First-year undergraduates at Sussex are about to start submitting their assessments via a new electronic submission route, with the first deadlines on Monday 20 October.

esubmissionOn assessments selected for electronic submission, students will no longer be required to take printed copies to the relevant school office. Instead, they will upload their work using a new facility in Study Direct.

The service is being introduced on a number of first-year modules and initially will allow text-based assessments such as essays to be submitted and marked electronically.

Professor Clare Mackie, Pro-Vice-Chancellor (Teaching and Learning), said: “We have reached another important milestone in our phased implementation of electronic submission and feedback for coursework.

“Students have told us that enabling coursework to be submitted online will provide a significant improvement in their learning experience.

“Staff, both academic and administrative, welcome the opportunity that online submission provides to free up resources and to focus on more face-to-face contact to support students - something which can be difficult when workloads increase as assessment deadlines approach.

“Our plan is to implement this project step by step so we can learn from the experience and keep improving the service as we widen its scope.

“Coursework and feedback are essential parts of the teaching and learning process and their management is a significant part of schools’ administrative workload, so getting this right is essential.”

Students’ work submitted online will automatically be checked by the Turnitin text-matching service – enhancing safeguards against plagiarism and encouraging students to follow the best academic practice on citation of others’ work.

More information for students is available on the Technology Enhanced Learning website, including videos demonstrating the process and frequently asked questions.

Staff will be able to mark work both online and offline to provide feedback directly to individual students via Study Direct.
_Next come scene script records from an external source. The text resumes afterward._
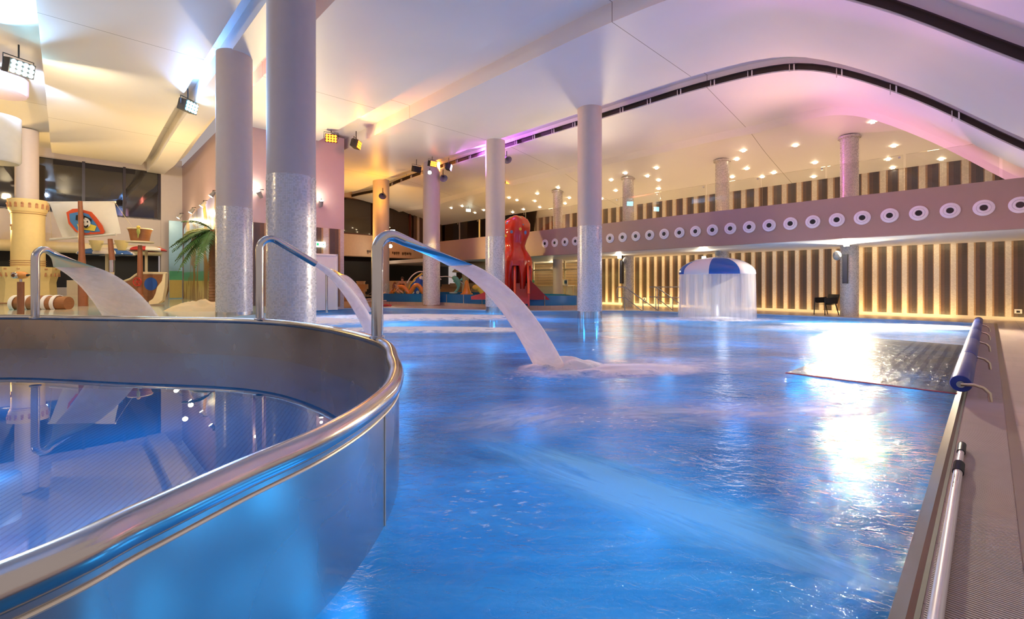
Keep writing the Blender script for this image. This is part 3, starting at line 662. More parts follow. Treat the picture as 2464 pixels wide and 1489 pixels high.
# glass balustrade over the parapet
gl = None
for k in range(15):
    v = -4+1.9*k; p = W(17.32, v, 3.88); lb = 'clear glass balustrade pane above the parapet, %s from the right' % ordinal(k)
    if gl is None:
        gl = thing('glass_balustrade', lb, 'glass railing', p, AU, 'balustrade panes')
        obj('pane', MB().bbox((-.01, .02, 0), (.01, 1.86, 1.05)), M_PANE, gl)
        obj('clamp', MB().bbox((-.025, .08, .96), (.025, .13, 1.01)), M_STEEL, gl)
    else: dup(gl, p, AU, lb)
# ------------------------------------------------------------------ downlights in the gallery ceiling
DL = [(2100, 294), (1914, 350), (2151, 351), (1789, 363), (1773, 384), (2137, 384), (2265, 383), (1797, 406), (1961, 391), (1580, 404), (1505, 417), (1558, 424), (1471, 433), (1762, 426), (1834, 426), (1862, 416), (1958, 425), (2148, 404), (2278, 412), (1967, 446), (2184, 418), (2098, 426), (1585, 434), (1585, 454), (1482, 459), (1880, 457), (1769, 468), (1448, 478), (1225, 476), (1244, 482), (1293, 466), (1287, 484), (1343, 452), (1370, 476), (1360, 490), (1299, 499), (1260, 504), (1234, 511), (1112, 496), (1086, 501), (1143, 512), (1164, 506)]
DL.sort()
def hit_gallery(px, py):
    a = (px-CX)/FPX; d = 14
    while d < 60:
        u = d*(cu*a+su); v = d*(cu-su*a); z = CZ+(HY-py)*d/FPX
        zc = zb(u) if u >= 19.2 else z4(u, v) if u > 15.3 else 99
        if z >= zc: return Vector((a*d, d, zc-.012))
        d += .05
M_BULB = emit('downlight_glow', (1, .86, .62), 30)
d0 = None
for i, (px, py) in enumerate(DL):
    p = hit_gallery(px, py); lb = 'small glowing recessed downlight in the gallery ceiling, %s from the left' % ordinal(i)
    if p is None: continue
    if d0 is None:
        d0 = thing('downlight', lb, 'ceiling light', p, 0, 'gallery downlights')
        obj('lens', MB().lathe([(0, -.004), (.065, -.004), (.065, .01)], n=16), M_BULB, d0)
        obj('trim_ring', MB().lathe([(.065, -.01), (.09, -.008), (.09, .01)], n=16), M_WHITE, d0)
    else: dup(d0, p, 0, lb)
for (u, v) in [(21.5, 1.5), (22, 5), (22, 9), (22, 13), (22, 17), (22.5, 21)]:
    light('SPOT', 'downlight_beam', W(u, v, zb(u)-.15), 170, (1, .68, .34), W(u, v, 0), .1, 140, .8)
    light('POINT', 'gallery_wall_glow', W(24.0, v, 3.4), 42, (1, .70, .34), None, .2)
# wall-washing lamps below the gallery
for (v, e, ln) in [(13.2, 62, 5.4), (7.6, 30, 5.6), (2.6, 40, 3.6), (-1.6, 18, 4)]:
    light('AREA', 'floor_washer', W(21.95, v, .06), e, (1, .66, .26), W(22.45, v, .75), ln, sy=.10)
    light('AREA', 'soffit_washer', W(21.9, v, 2.60), e*.45, (1, .70, .34), W(22.45, v, 1.6), ln, sy=.10)
for v in (17.5, 20.5, 23.5): light('POINT', 'bar_lamp', W(23.6, v, 2.2), 60, (1, .80, .50), None, .15)
# ------------------------------------------------------------------ LED floods
def led_flood(p, rz, col, label, s=1.0, on=True, tilt=.25):
    t = thing('flood_light', label, 'stage light', p, rz, 'coloured flood lights')
    R = Matrix.Rotation(tilt, 4, 'X')
    h = MB().box((0, 0, 0), (.42*s, .24*s, .30*s)); 
    for k in range(7): h.box(((k-3)*.055*s, .135*s, 0), (.012*s, .05*s, .26*s))
    obj('housing', h.xf(R), M_BLACK, t)
    q = MB()
    for i in range(4):
        for j in range(3): q.lathe([(0, 0), (.042*s, 0), (.045*s, .01)], n=12); n = len(q.v)-36; q.v[n:] = [Matrix.Rotation(PI/2, 4, 'X') @ v+Vector(((i-1.5)*.098*s, -.124*s, (j-1)*.092*s)) for v in q.v[n:]]
    obj('led_array', q.xf(R), emit('led_%d_%d_%d' % tuple(int(c*99) for c in col), col, 26 if col[2] > .9 else 7) if on else M_DARK, t)
    b = MB().tube([(-.25*s, 0, 0), (-.25*s, 0, .22*s), (.25*s, 0, .22*s), (.25*s, 0, 0)], .012*s, 8); b.cyl((0, 0, .22*s), (0, 0, .5*s), .015*s, n=8)
    obj('bracket', b, M_BLACK, t); return t
def PV_(px, py, v=19.5): return PV(px, py, v)
FA = AU   # local -y = -V direction (towards the camera side)
led_flood(PV_(45, 164), FA+.5, (.35, .85, 1), 'cyan-lit black flood light high at far left', 1.35)
led_flood(PV_(452, 256), FA+.7, (.25, .8, 1), 'cyan-lit black flood light left of the columns', 1.25)
led_flood(PV_(797, 333), FA-.4, (1, .15, .012), 'orange flood light nearest the pink wall', 1.15)
led_flood(PV_(857, 347), FA+.8, (1, .15, .012), 'orange flood light at the end of the orange slot', 1.15)
led_flood(PV_(1040, 394, 19.9), FA, (1, .22, .02), 'small orange flood light on top of the pinkish column', .95)
led_flood(PV_(1080, 402, 19.9), FA+.8, (.85, .30, 1), 'purple flood light right of the pinkish column', 1.0)
led_flood(PV_(1002, 407, 20.4), FA, (1, .42, .06), 'black unlit flood light left of the pinkish column', 1.0, False)
led_flood(PV_(1219, 438, 20), FA, (1, .25, .03), 'dim orange flood light just right of the middle column', .7)
led_flood(PV_(1248, 443, 20), FA+1.0, (1, .25, .03), 'orange flood light hanging below the gallery ceiling', .95)
def can_lamp(p, d, label, s=1.0, m=None, glow=True):
    t = thing('spot_lamp', label, 'spot light', p, math.atan2(d[1], d[0]), 'small spot lamps')
    t_ = math.atan2(d[2], math.hypot(d[0], d[1])); R = Matrix.Rotation(-t_, 4, 'Y') @ Matrix.Rotation(PI/2, 4, 'Y')
    obj('can', MB().lathe([(.0, -.14*s), (.055*s, -.14*s), (.075*s, .0), (.085*s, .10*s), (.075*s, .10*s)], n=18).xf(R), m or mat('lamp_grey', (.25, .24, .24), .4), t)
    obj('bulb', MB().lathe([(0, .105*s), (.074*s, .09*s)], n=18).xf(R), emit('lamp_glow', (1, .90, .72), 45) if glow else M_DARK, t)
    obj('arm', MB().tube([(0, 0, 0), (-.02*s, 0, .16*s), (-.16*s, 0, .18*s)], .014*s, 8), M_BLACK, t)
    return t
for (px, py, w, tgt, lb, s, e) in [
    (625, 467, 21.1, (-.2, -.5, .8), 'glaring white spot lamp on the pink wall between two columns', 1.2, 22),
    (773, 488, 21.1, (.2, -.5, .8), 'glaring white spot lamp on the pink wall at its right end', 1.2, 22),
    (941, 592, 31.0, (0, -.8, -.1), 'star-bright lamp under the nearest spout, on the orange wall', 1.7, 90)]:
    p = PV(px, py, w); can_lamp(p, tgt, lb, s); light('POINT', 'spot_lamp_light', p+Vector(tgt)*.35, e, (1, .85, .62), None, .06)
for (px, py, u, lb) in [(432, 521, 4.5, 'wall spot lamp above the mural, first from the left'), (461, 508, 4.5, 'wall spot lamp above the mural, second from the left'), (488, 492, 4.5, 'wall spot lamp above the mural, third from the left'), (511, 468, 4.5, 'wall spot lamp above the mural, nearest the column')]:
    p = PU(px, py, u); can_lamp(p, (-.3, -.3, -.6), lb, 1.15)
for (u, v, e) in [(4.2, 26, 70), (4.2, 30, 60), (3.6, 23.5, 60)]: light('POINT', 'mural_light', W(u, v, 4.6), e, (1, .80, .45), None, .1)
p = PV(1034, 414, 19.9); can_lamp(p, (.1, -.7, -.3), 'white globe spot lamp in front of the pinkish column', 1.2)
p = PV(1065, 425, 19.9)
def horn(p, label, s=1.0, rz=0):
    t = thing('horn_speaker', label, 'loudspeaker', p, rz, 'grey horn speakers')
    R = Matrix.Rotation(2.3, 4, 'X')
    obj('horn', MB().lathe([(.05*s, -.2*s), (.08*s, -.08*s), (.16*s, .1*s), (.2*s, .16*s), (.15*s, .14*s), (.04*s, -.05*s)], n=20).xf(R), mat('speaker_grey', (.22, .20, .23), .45), t)
    obj('bracket', MB().cyl((0, 0, 0), (0, 0, .35*s), .02*s, n=8), M_BLACK, t)
horn(PV(1066, 425, 20.5), 'grey horn speaker hanging right of the pinkish column', 1.1, .4); horn(PV(1219, 381, 16), 'grey horn speaker at the top of the middle column', 1.0, .6); horn(PV(921, 468, 24.8), 'small horn speaker beside the yellow-orange column', 1.1, .2)
# pool floods on gallery columns
def pool_flood(px, py, d, label, e, s=1.0):
    p = PD(px, py, d); t = thing('pool_flood', label, 'flood light', p, AU-PI/2, 'pool flood lights')
    obj('housing', MB().box((0, .06*s, 0), (.20*s, .12*s, .16*s)), M_BLACK, t)
    obj('glass', MB().box((0, -.012*s, -.0), (.17*s, .02*s, .13*s)), emit('flood_glow', (1, .88, .66), 260), t)
    obj('bracket', MB().tube([(0, .1*s, 0), (0, .22*s, .02), (0, .3*s, .1)], .02*s, 8), M_BLACK, t)
    l = light('SPOT', 'pool_flood_light', p+W(-.12, 0, 0), e, (1, .86, .62), Vector((4.5, 5.0, -1.0)), .10, 105, .5); return t
pool_flood(2037, 588, 16.7, 'dazzling flood light at the top of the right gallery column', 13000, .95)
pool_flood(1491, 618, 23.4, 'flood light on the gallery column above the handrails', 220, 1.1)
pool_flood(1694, 620, 20.2, 'flood light glowing behind the water mushroom', 120, .9)
# speakers on the gallery columns
def round_speaker(px, py, d, label):
    t = thing('round_speaker', label, 'loudspeaker', PD(px, py, d), AU, 'grey round speakers')
    obj('shell', MB().ball((0, 0, 0), (.16, .13, .17)), mat('speaker_light_grey', (.42, .42, .42), .5), t)
    obj('grille', MB().ball((-.06, 0, -.02), (.12, .115, .14)), mat('speaker_mesh', (.25, .25, .25), .6), t)
round_speaker(2014, 615, 16.6, 'round grey speaker left of the dazzling flood light'); round_speaker(1728, 607, 20.0, 'round grey speaker above the water mushroom'); round_speaker(1506, 626, 23.2, 'round grey speaker above the handrails')
def array_speaker(px, y0, y1, d, label):
    a = PD(px, y0, d); b = PD(px, y1, d); h = a.z-b.z; t = thing('array_speaker', label, 'loudspeaker', b, AU-PI/2, 'tall column speakers')
    obj('cabinet', MB().box((0, 0, h/2), (.16, .14, h)), M_BLACK, t)
    obj('grille', MB().box((0, -.075, h/2), (.13, .01, h*.94)), mat('speaker_cloth', (.05, .05, .07), .7), t)
    obj('bracket', MB().box((0, .1, h*.8), (.05, .12, .05)), M_BLACK, t)
array_speaker(2034, 612, 682, 16.85, 'tall black speaker on the right gallery column'); array_speaker(1496, 626, 682, 23.4, 'tall dark speaker on the column above the handrails')
# ------------------------------------------------------------------ water mushroom
mc = Vector((7.48, 16.9, -.04))
def cap_mat(name, n, ph):
    m, nt, p, o = newmat(name); co, _ = objco(nt); sp = N(nt, 'ShaderNodeSeparateXYZ'); nt.links.new(co, sp.inputs[0])
    a = math_(nt, 'FRACT', math_(nt, 'ADD', math_(nt, 'DIVIDE', math_(nt, 'ARCTAN2', sp.outputs[1], sp.outputs[0]), 2*PI/n), ph))
    nt.links.new(mix_(nt, math_(nt, 'LESS_THAN', a, .5), (.86, .82, .84), (.02, .13, .52)), p.inputs['Base Color']); p.inputs['Roughness'].default_value = .15; return m
t = thing('water_mushroom', 'blue and white domed water mushroom standing in the pool', 'water mushroom', mc)
cap = [(0, 2.22)]+[(1.30*math.sin(a), 1.64+.58*math.cos(a)) for a in [PI/2*i/10 for i in range(1, 11)]]+[(1.30, 1.60), (1.2, 1.58), (.2, 1.7)]
obj('cap', MB().lathe(cap, n=64), cap_mat('mushroom_cap', 4, .38), t, smooth=35)
obj('stem', MB().lathe([(.17, -1.3), (.17, 1.75)], n=24), steel('stem_grey', (.5, .48, .5), .4), t)
o = obj('water_curtain', MB().lathe([(1.29, 1.60), (1.30, 1.2), (1.31, .6), (1.33, .02)], mc, 72), M_CURTAIN, loc=mc); tag(o, 'white water curtain falling all round from the mushroom cap', 'water', kind='stuff')
light('POINT', 'mushroom_light', mc+Vector((0, -.5, .25)), 9, (.8, .88, 1), None, .2)
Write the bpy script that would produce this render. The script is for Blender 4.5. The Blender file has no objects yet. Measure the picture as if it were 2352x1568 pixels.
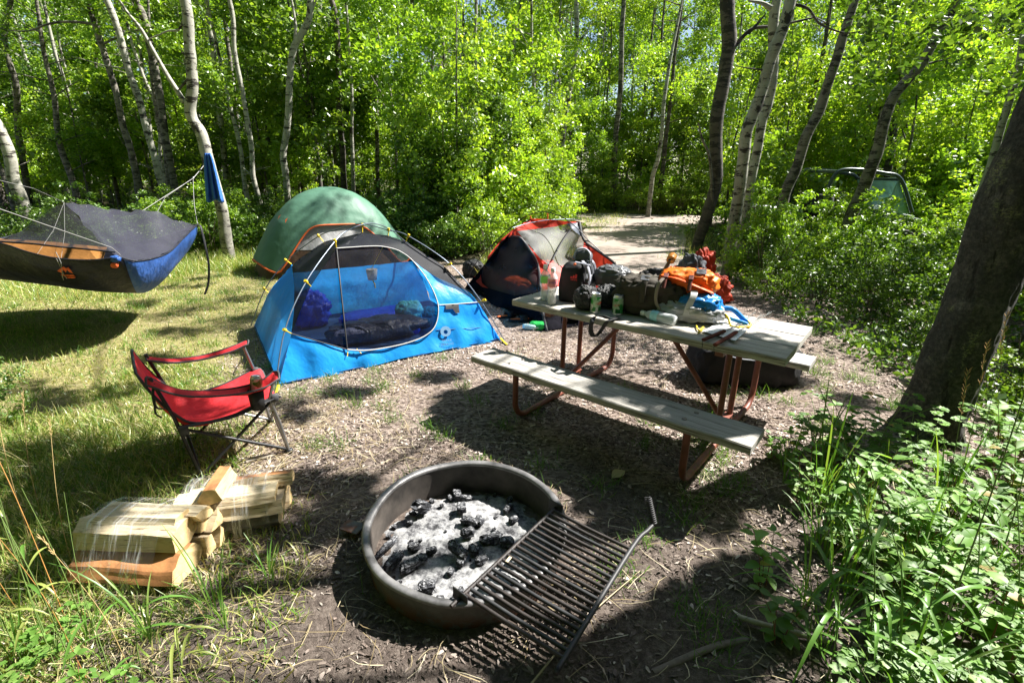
import bpy, math, random
import numpy as np
from mathutils import Vector, Matrix, noise
from mathutils.geometry import delaunay_2d_cdt
R = math.radians
rnd = random.Random(7)
rng = np.random.default_rng(11)
scene = bpy.context.scene
col = scene.collection
# ---------------------------------------------------------------- camera model (calibrated on table, tent poles and fire ring)
PW, PH, FPX, PITCH, ROLL, CAMH = 2352, 1568, 1139.0, R(19.1), R(0.72), 1.641
def ray(x, y):
    u, v = x - PW / 2, y - PH / 2
    uu = u * math.cos(ROLL) + v * math.sin(ROLL); vv = -u * math.sin(ROLL) + v * math.cos(ROLL)
    d = (uu / FPX, 1.0, -vv / FPX)
    return Vector((d[0], d[1] * math.cos(PITCH) + d[2] * math.sin(PITCH), -d[1] * math.sin(PITCH) + d[2] * math.cos(PITCH)))
EYE = Vector((0, 0, CAMH))
def at(x, y, z=0.0):
    d = ray(x, y); return EYE + d * ((z - CAMH) / d.z)
def aty(x, y, Y):
    d = ray(x, y); return EYE + d * (Y / d.y)
def vpl(x, y, A, B):
    n = Vector((-(B - A).y, (B - A).x, 0)); d = ray(x, y)
    return EYE + d * (n.dot(A - EYE) / n.dot(d))
def crop(x0, y0, s):
    return lambda x, y: ((x0 + s * x) * 0.57422, (y0 + s * y) * 0.57422)
c1 = crop(0, 700, 1000 / 2240); c2 = crop(950, 700, 1100 / 1916); c3 = crop(1800, 800, 1200 / 2352)
c4 = crop(500, 1300, 800 / 1792); c5 = crop(1800, 1100, 1500 / 2352); c6 = crop(1200, 1750, 1500 / 2352)
c7 = crop(200, 1850, 1100 / 2352); c8 = crop(2100, 1050, 850 / 2352); c9 = crop(2600, 950, 400 / 2091)
cl = crop(0, 0, 1400 / 2352); cm = crop(1300, 0, 1400 / 2352); cr = crop(2600, 0, 1496 / 2132)

cam_d = bpy.data.cameras.new('camera'); cam = bpy.data.objects.new('camera', cam_d); col.objects.link(cam)
cam_d.sensor_width = 36; cam_d.lens = 36 * FPX / PW; cam_d.clip_end = 500; cam_d.clip_start = .05
fw = ray(PW / 2, PH / 2).normalized(); rt = (ray(PW / 2 + 10, PH / 2) - ray(PW / 2 - 10, PH / 2)).normalized(); up = rt.cross(fw)
M = Matrix((rt, up, -fw)).transposed().to_4x4(); M.translation = EYE
cam.matrix_world = M
scene.camera = cam
SUN = Vector((.81, .33, 1.0)).normalized()
w = bpy.data.worlds.new('World'); scene.world = w; w.use_nodes = True
nt = w.node_tree; sk = nt.nodes.new('ShaderNodeTexSky'); sk.sky_type = 'NISHITA'; sk.sun_disc = False
sk.sun_elevation = math.asin(SUN.z); sk.sun_rotation = math.atan2(SUN.x, SUN.y)
bg = nt.nodes['Background']; bg.inputs[1].default_value = .05; nt.links.new(sk.outputs[0], bg.inputs[0])
sd = bpy.data.lights.new('sun', 'SUN'); sd.energy = 5.0; sd.angle = R(.5); sd.color = (1, .965, .90)
so = bpy.data.objects.new('sun', sd); col.objects.link(so); so.rotation_euler = SUN.to_track_quat('Z', 'Y').to_euler()
so.location = (20, 8, 25)
scene.view_settings.view_transform = 'Standard'; scene.view_settings.look = 'None'; scene.view_settings.exposure = 1.7
scene.cycles.max_bounces = 8; scene.cycles.diffuse_bounces = 4; scene.cycles.glossy_bounces = 3
scene.cycles.transmission_bounces = 8; scene.cycles.transparent_max_bounces = 16
scene.cycles.caustics_reflective = False; scene.cycles.caustics_refractive = False
scene.cycles.sample_clamp_indirect = 6

# ---------------------------------------------------------------- materials
class NT:
    def __init__(s, name):
        s.m = bpy.data.materials.new(name); s.m.use_nodes = True; s.t = s.m.node_tree; s.b = s.t.nodes['Principled BSDF']; s.out = s.t.nodes['Material Output']
    def n(s, t, **k):
        o = s.t.nodes.new('ShaderNode' + t)
        for a, v in k.items():
            if a.startswith('i_'): o.inputs[a[2:].replace('_', ' ')].default_value = v
            else: setattr(o, a, v)
        return o
    def l(s, a, b): s.t.links.new(a, b)
    def coord(s, kind='Object', scale=(1, 1, 1)):
        c = s.n('TexCoord'); mp = s.n('Mapping'); mp.inputs['Scale'].default_value = scale; s.l(c.outputs[kind], mp.inputs[0]); return mp.outputs[0]
    def noise(s, v, scale, detail=4, rough=.6):
        o = s.n('TexNoise'); o.inputs['Scale'].default_value = scale; o.inputs['Detail'].default_value = detail; o.inputs['Roughness'].default_value = rough
        s.l(v, o.inputs['Vector']); return o.outputs['Fac']
    def ramp(s, f, stops):
        o = s.n('ValToRGB'); e = o.color_ramp.elements
        while len(e) < len(stops): e.new(.5)
        for q, (p, c) in zip(e, stops): q.position = p; q.color = (*c, 1) if len(c) == 3 else c
        s.l(f, o.inputs[0]); return o.outputs[0]
    def mix(s, f, a, b, mode='MIX'):
        o = s.n('MixRGB', blend_type=mode)
        for i, q in enumerate((f, a, b)):
            if isinstance(q, (int, float)): o.inputs[i].default_value = q
            elif isinstance(q, tuple): o.inputs[i].default_value = (*q[:3], 1)
            else: s.l(q, o.inputs[i])
        return o.outputs[0]
    def bump(s, h, strength=.3, dist=.01):
        o = s.n('Bump'); o.inputs['Strength'].default_value = strength; o.inputs['Distance'].default_value = dist; s.l(h, o.inputs['Height'])
        return o.outputs[0]
    def col(s, c):
        if isinstance(c, tuple): s.b.inputs['Base Color'].default_value = (*c[:3], 1)
        else: s.l(c, s.b.inputs['Base Color'])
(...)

The Technology Enhanced Learning team, led by Dr David Walker and Project Manager Catherine Jones, have been undertaking an extensive programme of staff training to support the deployment of the new system.

School Administrators have been working closely with the project team and Academic Registry colleagues to ensure that systems, policies and processes are redesigned to support the introduction of the new system.

The new development is part of an e-submissions and e-feedback project, a three-year initiative to improve the assessment systems used by students. Teams from across the University, including IT Services and Technology Enhanced Learning, have been working on the project since early this year, developing a solution that is closely integrated with existing systems such as Study Direct and Sussex Direct and puts the entire assessment process online, from submission to marking and feedback.

Professor Mackie said: “We are focussing on text-based materials and first-year undergraduates this year, though we are continuing to evaluate the best ways to extend the service to include artefacts and complex formulae and formal notation, all of which are more difficult to assess and mark in an online environment.”

E-submissions will be extended to more students and additional types of assessment over the next few years.